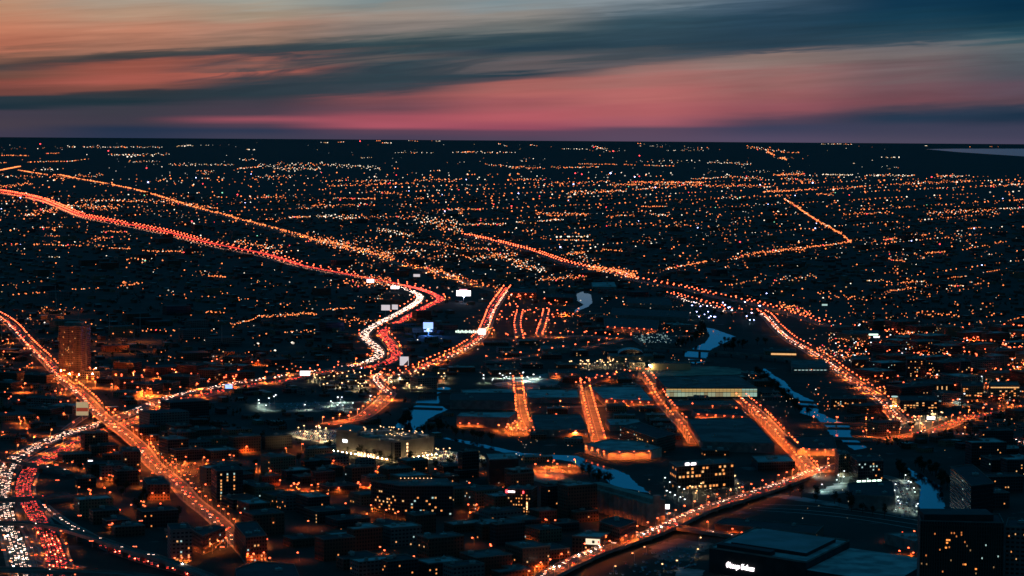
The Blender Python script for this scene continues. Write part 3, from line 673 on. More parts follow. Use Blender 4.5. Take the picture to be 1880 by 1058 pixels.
# office block with the white rooftop sign
h = 27
e, pts = building('office_block', 'dark six-storey office block with a white rooftop sign and rows of lit windows', 'office block', [(1229, 849), (1243, 858), (1348, 850), (1330, 842)], h, facade('dark_curtain_wall', (.045, .04, .035), 3.9, 4.2, .72, .72, (.02, .02, .022)), ROOFS[1], land='the office block with the white sign', units=4)
ev = edge(pts); fe = wide(pts); le = ev[0]; fl = hypot(fe[1][0]-fe[0][0], fe[1][1]-fe[0][1])
LITS = {5: (3, 5.6, 6.4, 9.4, 10.5, 12.2), 4: (2.0, 3.1, 5.4, 10.1), 3: (0.2, 1.0, 2.0, 3.0, 4.0, 4.7, 8.5, 9.4, 10.3), 0: (2.0, 3.0, 3.8, 5.0, 6.0, 7.2, 8, 8.7, 10.4), 1: (5.5,)}
for f_, us in LITS.items():
    for u in us: add_window(e, *fe, fl*(u+.5)/13.2, 1.6+f_*4.2, 2.8, 2.4, E_WIN if (f_+int(u)) % 3 else E_WIN2)
ll = hypot(le[1][0]-le[0][0], le[1][1]-le[0][1])
for f_, us in {5: (.5, .85), 3: (.2, .4, .6, .8), 0: (.5,)}.items():
    for u in us: add_window(e, *le, ll*u, 1.6+f_*4.2, 1.8, 2.4, E_WIN)
m_ = MB()
# two words of blocky letters, as they read from afar
def letters(mb, a, d, z, spec, hh, th=.4):
    x = 0
    for w, k in spec:
        if k: 
            c = a+d*(x+w/2); mb.box(c.x, c.y, z, z+hh*k, w*.84, th, atan2(d.y, d.x))
        x += w
dv = Vector((fe[1][0]-fe[0][0], fe[1][1]-fe[0][1], 0)).normalized(); ap = Vector((*along(fe, .14), 0))
letters(m_, ap, dv, h+1.0, [(1.5, 1), (1.4, 1), (1.5, 1), (1.3, 1), (2, 0), (1.3, .8), (1.1, 1), (1.2, .8), (1.0, 1), (1.3, .85), (1.2, .8)], 3.1)
m_.build('roof_sign', E_SIGN, e)
for k, (x, y) in enumerate(((1227, 893), (1235, 897), (1244, 902), (1253, 906), (1218, 885), (1221, 909), (1227, 912), (1236, 917), (1246, 921), (1254, 925))):
    LAMPS.append(dict(p=P(x, y), d=Vector((1, 0, 0)), k='wh', e=1500, r='pale path below the office block with the white sign', side='', n=k+1, h=5))
# grain silos row
h = 24
A, B = P(1082, 893, h), P(1200, 926, h)
e = empty('grain_silos', (A.x, A.y, 0), 'long row of round concrete grain silos in the lower centre', 'silos'); nS = 14; m_ = MB()
for k in range(nS):
    q = A.lerp(B, (k+.5)/nS); r_ = (B-A).length/nS/2*1.03
    m_ = MB(); m_.cyl(q.x, q.y, 0, h, r_, 14, 0, top=True); m_.build('silo', BLANK, e)
n_ = Vector((-(B-A).y, (B-A).x, 0)).normalized(); m_ = MB(); Q_ = [A+n_*2, B+n_*2, B+n_*14, A+n_*14]; m_.prism([(p.x, p.y) for p in Q_], 0, h+4, 0); m_.build('headhouse', BLANK, e)
KEEP.append([(p.x, p.y) for p in [A-n_*5, B-n_*5, B+n_*14, A+n_*14]]); LANDMARKS['the row of grain silos'] = (A.lerp(B, .5).x, A.lerp(B, .5).y)
m_ = MB(); q = B-n_*1; m_.cyl(q.x+4, q.y+3, 0, h+9, 4, 12); m_.build('silo', BLANK, e)
for k in range(5):
    q = A.lerp(B, (k+.5)/5)-n_*26; spot('yard_light', (q.x, q.y, 12), ORC, 7000, size=170)
# billboards and lit screens
def billboard(x, y, w, hh, base, m, label, name='billboard', a=0, extra=None, light=None):
    p = P(x, y+0, 0); D = P(x, base, 0); s_ = (Vector((0, 0, HC))-D).length/F; zc = max(3, (base-y)*s_); W_, H_ = w*s_, hh*s_
    e = empty(name, (D.x, D.y, 0), label, 'billboard')
    b = MB(); b.cyl(D.x, D.y+.8, 0, zc, .5, 8)
    b.build('post', METAL, e)
    b = MB(); b.box(D.x, D.y+.55, zc-H_/2-.4, zc+H_/2+.4, W_+.8, .5, a, bottom=True); fr = b.build('frame', METAL, e)
    b = MB(); b.box(D.x+sin(a)*.0, D.y+.1, zc-H_/2, zc+H_/2, W_, .3, a, bottom=True); b.build('screen', m, e)
    if extra: extra(e, D, zc, W_, H_, s_)
    if light: glow('screen_spill', (D.x, D.y-3, max(2, zc-H_/2-2)), *light)
    return e
billboard(786, 598, 18, 12, 616, E_BLUE, 'blue-white led screen standing in the dark left of the bright avenue', light=((.08, .25, 1), 60000), extra=lambda e, D, z, w, h_, s_: (lambda b: (b.box(D.x, D.y, z-h_*.95, z-h_*.72, w*.84, .3, bottom=True), b.build('ticker', E_BLUE, e)))(MB()))
billboard(851, 538.5, 26, 10, 556, E_SIGN, 'large white illuminated billboard near the far junction', light=((.5, .6, 1), 9000), extra=lambda e, D, z, w, h_, s_: (lambda b: (b.box(D.x-w*.02, D.y, z+h_*.53, z+h_*.72, w*.54, .3, bottom=True), b.build('top_strip', em('pink_sign_glow', (1, .3, .35), 2.5), e)))(MB()))
billboard(560, 685.5, 18, 8, 702, E_SIGN, 'small white billboard beside the expressway left of the curve')
PST = em('dim_poster_white', (.8, .72, .75), .8); PSD = em('dark_poster_part', (.12, .08, .1), .35)
billboard(742, 663, 16, 16, 692, PST, 'tall poster billboard with a grey picture below the avenue', extra=lambda e, D, z, w, h_, s_: (lambda b: (b.poly([(D.x-w*.1, D.y-.12, z-h_*.48), (D.x+w*.45, D.y-.12, z-h_*.48), (D.x+w*.45, D.y-.12, z+h_*.1)]), b.build('picture', PSD, e)))(MB()))
billboard(708, 565, 16, 10, 580, PST, 'left of two white panels beside the expressway bend')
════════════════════
Print the complete listing exactly, apart from any pictures.

The Blender Python script for this scene continues. Write part 3, from line 673 on. More parts follow. Use Blender 4.5. Take the picture to be 1880 by 1058 pixels.
# office block with the white rooftop sign
h = 27
e, pts = building('office_block', 'dark six-storey office block with a white rooftop sign and rows of lit windows', 'office block', [(1229, 849), (1243, 858), (1348, 850), (1330, 842)], h, facade('dark_curtain_wall', (.045, .04, .035), 3.9, 4.2, .72, .72, (.02, .02, .022)), ROOFS[1], land='the office block with the white sign', units=4)
ev = edge(pts); fe = wide(pts); le = ev[0]; fl = hypot(fe[1][0]-fe[0][0], fe[1][1]-fe[0][1])
LITS = {5: (3, 5.6, 6.4, 9.4, 10.5, 12.2), 4: (2.0, 3.1, 5.4, 10.1), 3: (0.2, 1.0, 2.0, 3.0, 4.0, 4.7, 8.5, 9.4, 10.3), 0: (2.0, 3.0, 3.8, 5.0, 6.0, 7.2, 8, 8.7, 10.4), 1: (5.5,)}
for f_, us in LITS.items():
    for u in us: add_window(e, *fe, fl*(u+.5)/13.2, 1.6+f_*4.2, 2.8, 2.4, E_WIN if (f_+int(u)) % 3 else E_WIN2)
ll = hypot(le[1][0]-le[0][0], le[1][1]-le[0][1])
for f_, us in {5: (.5, .85), 3: (.2, .4, .6, .8), 0: (.5,)}.items():
    for u in us: add_window(e, *le, ll*u, 1.6+f_*4.2, 1.8, 2.4, E_WIN)
m_ = MB()
# two words of blocky letters, as they read from afar
def letters(mb, a, d, z, spec, hh, th=.4):
    x = 0
    for w, k in spec:
        if k: 
            c = a+d*(x+w/2); mb.box(c.x, c.y, z, z+hh*k, w*.84, th, atan2(d.y, d.x))
        x += w
dv = Vector((fe[1][0]-fe[0][0], fe[1][1]-fe[0][1], 0)).normalized(); ap = Vector((*along(fe, .14), 0))
letters(m_, ap, dv, h+1.0, [(1.5, 1), (1.4, 1), (1.5, 1), (1.3, 1), (2, 0), (1.3, .8), (1.1, 1), (1.2, .8), (1.0, 1), (1.3, .85), (1.2, .8)], 3.1)
m_.build('roof_sign', E_SIGN, e)
for k, (x, y) in enumerate(((1227, 893), (1235, 897), (1244, 902), (1253, 906), (1218, 885), (1221, 909), (1227, 912), (1236, 917), (1246, 921), (1254, 925))):
    LAMPS.append(dict(p=P(x, y), d=Vector((1, 0, 0)), k='wh', e=1500, r='pale path below the office block with the white sign', side='', n=k+1, h=5))
# grain silos row
h = 24
A, B = P(1082, 893, h), P(1200, 926, h)
e = empty('grain_silos', (A.x, A.y, 0), 'long row of round concrete grain silos in the lower centre', 'silos'); nS = 14; m_ = MB()
for k in range(nS):
    q = A.lerp(B, (k+.5)/nS); r_ = (B-A).length/nS/2*1.03
    m_ = MB(); m_.cyl(q.x, q.y, 0, h, r_, 14, 0, top=True); m_.build('silo', BLANK, e)
n_ = Vector((-(B-A).y, (B-A).x, 0)).normalized(); m_ = MB(); Q_ = [A+n_*2, B+n_*2, B+n_*14, A+n_*14]; m_.prism([(p.x, p.y) for p in Q_], 0, h+4, 0); m_.build('headhouse', BLANK, e)
KEEP.append([(p.x, p.y) for p in [A-n_*5, B-n_*5, B+n_*14, A+n_*14]]); LANDMARKS['the row of grain silos'] = (A.lerp(B, .5).x, A.lerp(B, .5).y)
m_ = MB(); q = B-n_*1; m_.cyl(q.x+4, q.y+3, 0, h+9, 4, 12); m_.build('silo', BLANK, e)
for k in range(5):
    q = A.lerp(B, (k+.5)/5)-n_*26; spot('yard_light', (q.x, q.y, 12), ORC, 7000, size=170)
# billboards and lit screens
def billboard(x, y, w, hh, base, m, label, name='billboard', a=0, extra=None, light=None):
    p = P(x, y+0, 0); D = P(x, base, 0); s_ = (Vector((0, 0, HC))-D).length/F; zc = max(3, (base-y)*s_); W_, H_ = w*s_, hh*s_
    e = empty(name, (D.x, D.y, 0), label, 'billboard')
    b = MB(); b.cyl(D.x, D.y+.8, 0, zc, .5, 8)
    b.build('post', METAL, e)
    b = MB(); b.box(D.x, D.y+.55, zc-H_/2-.4, zc+H_/2+.4, W_+.8, .5, a, bottom=True); fr = b.build('frame', METAL, e)
    b = MB(); b.box(D.x+sin(a)*.0, D.y+.1, zc-H_/2, zc+H_/2, W_, .3, a, bottom=True); b.build('screen', m, e)
    if extra: extra(e, D, zc, W_, H_, s_)
    if light: glow('screen_spill', (D.x, D.y-3, max(2, zc-H_/2-2)), *light)
    return e
billboard(786, 598, 18, 12, 616, E_BLUE, 'blue-white led screen standing in the dark left of the bright avenue', light=((.08, .25, 1), 60000), extra=lambda e, D, z, w, h_, s_: (lambda b: (b.box(D.x, D.y, z-h_*.95, z-h_*.72, w*.84, .3, bottom=True), b.build('ticker', E_BLUE, e)))(MB()))
billboard(851, 538.5, 26, 10, 556, E_SIGN, 'large white illuminated billboard near the far junction', light=((.5, .6, 1), 9000), extra=lambda e, D, z, w, h_, s_: (lambda b: (b.box(D.x-w*.02, D.y, z+h_*.53, z+h_*.72, w*.54, .3, bottom=True), b.build('top_strip', em('pink_sign_glow', (1, .3, .35), 2.5), e)))(MB()))
billboard(560, 685.5, 18, 8, 702, E_SIGN, 'small white billboard beside the expressway left of the curve')
PST = em('dim_poster_white', (.8, .72, .75), .8); PSD = em('dark_poster_part', (.12, .08, .1), .35)
billboard(742, 663, 16, 16, 692, PST, 'tall poster billboard with a grey picture below the avenue', extra=lambda e, D, z, w, h_, s_: (lambda b: (b.poly([(D.x-w*.1, D.y-.12, z-h_*.48), (D.x+w*.45, D.y-.12, z-h_*.48), (D.x+w*.45, D.y-.12, z+h_*.1)]), b.build('picture', PSD, e)))(MB()))
billboard(708, 565, 16, 10, 580, PST, 'left of two white panels beside the expressway bend')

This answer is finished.